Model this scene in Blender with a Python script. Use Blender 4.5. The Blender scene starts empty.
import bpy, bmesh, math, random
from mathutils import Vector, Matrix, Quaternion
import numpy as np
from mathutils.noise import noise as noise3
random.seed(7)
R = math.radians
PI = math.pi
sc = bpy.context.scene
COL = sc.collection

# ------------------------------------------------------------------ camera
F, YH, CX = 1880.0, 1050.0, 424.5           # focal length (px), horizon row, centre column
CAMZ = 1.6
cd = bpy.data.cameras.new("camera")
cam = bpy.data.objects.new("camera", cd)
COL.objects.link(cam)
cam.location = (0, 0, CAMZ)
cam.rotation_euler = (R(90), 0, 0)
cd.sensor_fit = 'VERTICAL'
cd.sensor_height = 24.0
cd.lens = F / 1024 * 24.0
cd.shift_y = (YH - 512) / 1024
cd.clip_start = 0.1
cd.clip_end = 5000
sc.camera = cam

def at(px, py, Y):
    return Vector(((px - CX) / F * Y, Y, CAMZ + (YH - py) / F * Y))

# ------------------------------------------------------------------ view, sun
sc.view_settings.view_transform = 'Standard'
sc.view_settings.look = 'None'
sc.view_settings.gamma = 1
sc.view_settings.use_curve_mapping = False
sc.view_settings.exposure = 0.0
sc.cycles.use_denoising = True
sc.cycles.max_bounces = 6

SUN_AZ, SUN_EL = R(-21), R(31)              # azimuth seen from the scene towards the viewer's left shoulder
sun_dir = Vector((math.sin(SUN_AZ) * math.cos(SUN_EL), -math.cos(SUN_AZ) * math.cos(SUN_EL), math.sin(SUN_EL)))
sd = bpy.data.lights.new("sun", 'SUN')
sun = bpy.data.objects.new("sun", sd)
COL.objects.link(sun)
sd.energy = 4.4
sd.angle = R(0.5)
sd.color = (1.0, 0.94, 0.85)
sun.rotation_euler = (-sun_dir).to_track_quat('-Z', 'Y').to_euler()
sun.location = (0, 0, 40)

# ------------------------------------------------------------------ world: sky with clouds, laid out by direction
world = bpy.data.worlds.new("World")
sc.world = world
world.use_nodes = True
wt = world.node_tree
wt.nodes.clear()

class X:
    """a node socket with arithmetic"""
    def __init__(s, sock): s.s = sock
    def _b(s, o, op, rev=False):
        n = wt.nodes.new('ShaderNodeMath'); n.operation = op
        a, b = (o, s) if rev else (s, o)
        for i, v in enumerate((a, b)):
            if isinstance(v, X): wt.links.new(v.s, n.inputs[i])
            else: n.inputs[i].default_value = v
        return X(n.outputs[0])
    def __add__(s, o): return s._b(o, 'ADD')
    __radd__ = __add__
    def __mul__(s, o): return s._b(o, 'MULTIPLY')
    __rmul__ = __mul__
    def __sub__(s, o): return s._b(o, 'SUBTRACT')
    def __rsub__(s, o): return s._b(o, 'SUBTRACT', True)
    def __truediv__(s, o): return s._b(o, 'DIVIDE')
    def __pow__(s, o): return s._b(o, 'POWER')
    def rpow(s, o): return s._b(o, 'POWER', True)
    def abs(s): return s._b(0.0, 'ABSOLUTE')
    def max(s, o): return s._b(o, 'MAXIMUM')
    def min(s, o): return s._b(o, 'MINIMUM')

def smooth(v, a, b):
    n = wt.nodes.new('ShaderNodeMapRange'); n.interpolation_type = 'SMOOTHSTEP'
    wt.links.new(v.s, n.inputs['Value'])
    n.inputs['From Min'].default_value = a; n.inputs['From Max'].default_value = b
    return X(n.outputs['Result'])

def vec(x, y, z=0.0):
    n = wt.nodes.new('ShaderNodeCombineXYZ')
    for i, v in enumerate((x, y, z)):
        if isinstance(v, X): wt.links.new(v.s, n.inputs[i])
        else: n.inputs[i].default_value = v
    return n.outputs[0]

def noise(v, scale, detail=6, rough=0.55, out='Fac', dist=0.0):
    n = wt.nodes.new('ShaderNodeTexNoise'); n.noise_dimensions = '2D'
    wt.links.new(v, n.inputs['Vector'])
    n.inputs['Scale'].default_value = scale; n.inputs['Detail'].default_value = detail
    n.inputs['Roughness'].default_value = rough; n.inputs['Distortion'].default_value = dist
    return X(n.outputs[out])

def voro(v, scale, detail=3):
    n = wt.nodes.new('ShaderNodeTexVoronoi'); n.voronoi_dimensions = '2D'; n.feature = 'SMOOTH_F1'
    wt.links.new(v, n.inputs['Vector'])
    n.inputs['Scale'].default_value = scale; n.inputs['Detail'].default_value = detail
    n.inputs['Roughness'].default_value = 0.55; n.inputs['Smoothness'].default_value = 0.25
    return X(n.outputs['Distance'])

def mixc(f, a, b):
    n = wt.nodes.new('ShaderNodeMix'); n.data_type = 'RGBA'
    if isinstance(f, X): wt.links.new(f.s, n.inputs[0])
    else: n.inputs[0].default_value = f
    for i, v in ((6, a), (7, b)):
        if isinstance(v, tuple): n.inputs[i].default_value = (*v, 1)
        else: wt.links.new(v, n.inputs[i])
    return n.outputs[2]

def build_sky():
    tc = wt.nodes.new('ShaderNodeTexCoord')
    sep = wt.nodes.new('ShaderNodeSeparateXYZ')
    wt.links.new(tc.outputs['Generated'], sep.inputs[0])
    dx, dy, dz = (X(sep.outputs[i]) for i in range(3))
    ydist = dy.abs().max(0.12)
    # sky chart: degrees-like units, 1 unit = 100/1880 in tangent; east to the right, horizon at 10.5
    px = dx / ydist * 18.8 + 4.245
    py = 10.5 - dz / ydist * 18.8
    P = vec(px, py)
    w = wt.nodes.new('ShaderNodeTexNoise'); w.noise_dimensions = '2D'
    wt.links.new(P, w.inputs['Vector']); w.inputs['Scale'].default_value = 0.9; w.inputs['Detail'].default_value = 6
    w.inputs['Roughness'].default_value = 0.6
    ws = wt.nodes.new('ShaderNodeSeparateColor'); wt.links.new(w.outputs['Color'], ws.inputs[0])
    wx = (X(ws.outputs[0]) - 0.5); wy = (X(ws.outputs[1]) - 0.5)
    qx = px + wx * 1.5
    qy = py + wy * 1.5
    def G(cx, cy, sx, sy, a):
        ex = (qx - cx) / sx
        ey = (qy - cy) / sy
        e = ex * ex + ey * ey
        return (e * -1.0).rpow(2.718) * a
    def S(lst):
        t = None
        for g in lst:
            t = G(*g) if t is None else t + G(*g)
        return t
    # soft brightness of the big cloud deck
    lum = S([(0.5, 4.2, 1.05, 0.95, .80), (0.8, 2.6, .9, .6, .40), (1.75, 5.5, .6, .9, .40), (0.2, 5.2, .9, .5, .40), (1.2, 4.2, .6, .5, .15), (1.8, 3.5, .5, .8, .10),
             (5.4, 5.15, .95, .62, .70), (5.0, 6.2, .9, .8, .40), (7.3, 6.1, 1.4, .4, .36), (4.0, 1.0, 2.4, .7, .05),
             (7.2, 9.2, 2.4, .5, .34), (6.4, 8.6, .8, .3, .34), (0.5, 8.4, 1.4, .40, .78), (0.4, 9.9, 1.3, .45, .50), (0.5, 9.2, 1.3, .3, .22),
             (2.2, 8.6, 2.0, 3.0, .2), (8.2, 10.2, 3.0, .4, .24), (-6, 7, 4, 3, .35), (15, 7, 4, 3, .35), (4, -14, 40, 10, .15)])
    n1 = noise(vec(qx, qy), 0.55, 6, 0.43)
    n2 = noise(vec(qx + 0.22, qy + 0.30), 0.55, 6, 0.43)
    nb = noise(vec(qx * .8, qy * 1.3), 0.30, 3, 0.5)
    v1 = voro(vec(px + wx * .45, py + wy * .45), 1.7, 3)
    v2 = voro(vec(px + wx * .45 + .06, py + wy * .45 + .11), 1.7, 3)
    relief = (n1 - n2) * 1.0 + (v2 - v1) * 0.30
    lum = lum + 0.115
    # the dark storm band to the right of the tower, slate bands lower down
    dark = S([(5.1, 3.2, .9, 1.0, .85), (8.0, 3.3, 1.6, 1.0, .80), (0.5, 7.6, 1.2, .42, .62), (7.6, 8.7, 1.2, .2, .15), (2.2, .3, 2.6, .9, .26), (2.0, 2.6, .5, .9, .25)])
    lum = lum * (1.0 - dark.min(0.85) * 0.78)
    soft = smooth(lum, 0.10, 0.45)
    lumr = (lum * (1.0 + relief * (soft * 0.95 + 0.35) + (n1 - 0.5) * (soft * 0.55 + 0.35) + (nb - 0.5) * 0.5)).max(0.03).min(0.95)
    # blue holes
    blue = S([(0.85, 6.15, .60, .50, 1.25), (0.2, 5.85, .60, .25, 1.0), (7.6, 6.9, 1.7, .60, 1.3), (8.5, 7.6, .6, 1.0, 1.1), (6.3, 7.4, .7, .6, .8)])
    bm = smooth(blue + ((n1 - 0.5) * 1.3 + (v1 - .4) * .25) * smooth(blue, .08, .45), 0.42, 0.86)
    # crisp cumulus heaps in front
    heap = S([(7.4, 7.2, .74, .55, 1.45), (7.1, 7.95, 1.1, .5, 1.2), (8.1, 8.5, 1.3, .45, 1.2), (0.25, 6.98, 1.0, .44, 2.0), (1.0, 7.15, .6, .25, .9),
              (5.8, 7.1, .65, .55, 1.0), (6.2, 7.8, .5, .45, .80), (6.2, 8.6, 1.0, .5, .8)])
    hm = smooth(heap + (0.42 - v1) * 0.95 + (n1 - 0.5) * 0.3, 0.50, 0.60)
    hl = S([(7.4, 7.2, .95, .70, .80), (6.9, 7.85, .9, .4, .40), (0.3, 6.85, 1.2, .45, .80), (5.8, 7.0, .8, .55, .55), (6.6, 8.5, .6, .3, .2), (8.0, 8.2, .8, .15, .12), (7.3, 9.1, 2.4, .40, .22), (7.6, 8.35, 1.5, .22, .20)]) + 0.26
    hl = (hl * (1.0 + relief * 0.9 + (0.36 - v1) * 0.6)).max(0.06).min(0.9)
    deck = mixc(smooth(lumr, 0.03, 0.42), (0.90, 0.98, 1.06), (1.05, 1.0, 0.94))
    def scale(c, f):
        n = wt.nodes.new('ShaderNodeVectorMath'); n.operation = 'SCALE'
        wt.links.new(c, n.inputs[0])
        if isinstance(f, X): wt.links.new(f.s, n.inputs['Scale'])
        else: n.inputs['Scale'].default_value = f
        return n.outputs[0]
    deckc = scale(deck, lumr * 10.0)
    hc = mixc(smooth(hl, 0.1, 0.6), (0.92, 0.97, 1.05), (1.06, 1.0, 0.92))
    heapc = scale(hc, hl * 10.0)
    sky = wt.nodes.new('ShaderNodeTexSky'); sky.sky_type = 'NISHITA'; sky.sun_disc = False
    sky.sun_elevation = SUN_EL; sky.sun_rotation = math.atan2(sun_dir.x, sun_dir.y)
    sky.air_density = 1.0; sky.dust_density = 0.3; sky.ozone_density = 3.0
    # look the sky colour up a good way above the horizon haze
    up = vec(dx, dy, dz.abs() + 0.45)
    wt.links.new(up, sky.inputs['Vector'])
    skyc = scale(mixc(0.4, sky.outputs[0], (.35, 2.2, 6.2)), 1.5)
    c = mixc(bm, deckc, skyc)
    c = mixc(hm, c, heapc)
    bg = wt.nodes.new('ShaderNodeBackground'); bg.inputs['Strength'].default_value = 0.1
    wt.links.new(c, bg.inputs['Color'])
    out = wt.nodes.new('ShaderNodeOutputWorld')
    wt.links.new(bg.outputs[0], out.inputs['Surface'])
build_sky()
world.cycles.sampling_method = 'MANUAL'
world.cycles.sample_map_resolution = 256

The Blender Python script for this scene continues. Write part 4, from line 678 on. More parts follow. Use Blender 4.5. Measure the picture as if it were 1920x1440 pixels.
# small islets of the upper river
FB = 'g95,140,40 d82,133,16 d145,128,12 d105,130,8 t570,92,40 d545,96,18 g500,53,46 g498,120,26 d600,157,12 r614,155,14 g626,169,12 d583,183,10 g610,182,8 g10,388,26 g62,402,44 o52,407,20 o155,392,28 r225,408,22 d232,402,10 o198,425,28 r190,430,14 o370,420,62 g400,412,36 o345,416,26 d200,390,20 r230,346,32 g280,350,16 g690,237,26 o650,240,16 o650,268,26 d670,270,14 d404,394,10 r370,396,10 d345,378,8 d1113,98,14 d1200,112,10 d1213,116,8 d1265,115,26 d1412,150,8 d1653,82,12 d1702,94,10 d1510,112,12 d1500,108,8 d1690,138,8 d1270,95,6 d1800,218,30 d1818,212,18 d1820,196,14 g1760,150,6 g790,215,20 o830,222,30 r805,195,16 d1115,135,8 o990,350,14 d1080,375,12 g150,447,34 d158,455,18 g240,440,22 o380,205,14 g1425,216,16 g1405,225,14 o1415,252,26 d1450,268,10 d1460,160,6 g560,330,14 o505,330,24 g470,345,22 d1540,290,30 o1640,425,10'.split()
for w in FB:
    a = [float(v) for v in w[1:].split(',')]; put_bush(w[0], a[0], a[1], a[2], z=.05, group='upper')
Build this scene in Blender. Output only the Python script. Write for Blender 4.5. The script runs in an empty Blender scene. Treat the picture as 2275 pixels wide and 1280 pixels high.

· · · ·

• _Exercise task_:
Give back the listing exactly, please, from its first line to the line containing "sun.location = (0, 0, 40)", inclusive, and nothing past that line.

• _Full response_:
Model this scene in Blender with a Python script. Use Blender 4.5. The Blender scene starts empty.
import bpy, bmesh, math, random
from mathutils import Vector, Matrix, Quaternion
import numpy as np
from mathutils.noise import noise as noise3
random.seed(7)
R = math.radians
PI = math.pi
sc = bpy.context.scene
COL = sc.collection

# ------------------------------------------------------------------ camera
F, YH, CX = 1880.0, 1050.0, 424.5           # focal length (px), horizon row, centre column
CAMZ = 1.6
cd = bpy.data.cameras.new("camera")
cam = bpy.data.objects.new("camera", cd)
COL.objects.link(cam)
cam.location = (0, 0, CAMZ)
cam.rotation_euler = (R(90), 0, 0)
cd.sensor_fit = 'VERTICAL'
cd.sensor_height = 24.0
cd.lens = F / 1024 * 24.0
cd.shift_y = (YH - 512) / 1024
cd.clip_start = 0.1
cd.clip_end = 5000
sc.camera = cam

def at(px, py, Y):
    return Vector(((px - CX) / F * Y, Y, CAMZ + (YH - py) / F * Y))

# ------------------------------------------------------------------ view, sun
sc.view_settings.view_transform = 'Standard'
sc.view_settings.look = 'None'
sc.view_settings.gamma = 1
sc.view_settings.use_curve_mapping = False
sc.view_settings.exposure = 0.0
sc.cycles.use_denoising = True
sc.cycles.max_bounces = 6

SUN_AZ, SUN_EL = R(-21), R(31)              # azimuth seen from the scene towards the viewer's left shoulder
sun_dir = Vector((math.sin(SUN_AZ) * math.cos(SUN_EL), -math.cos(SUN_AZ) * math.cos(SUN_EL), math.sin(SUN_EL)))
sd = bpy.data.lights.new("sun", 'SUN')
sun = bpy.data.objects.new("sun", sd)
COL.objects.link(sun)
sd.energy = 4.4
sd.angle = R(0.5)
sd.color = (1.0, 0.94, 0.85)
sun.rotation_euler = (-sun_dir).to_track_quat('-Z', 'Y').to_euler()
sun.location = (0, 0, 40)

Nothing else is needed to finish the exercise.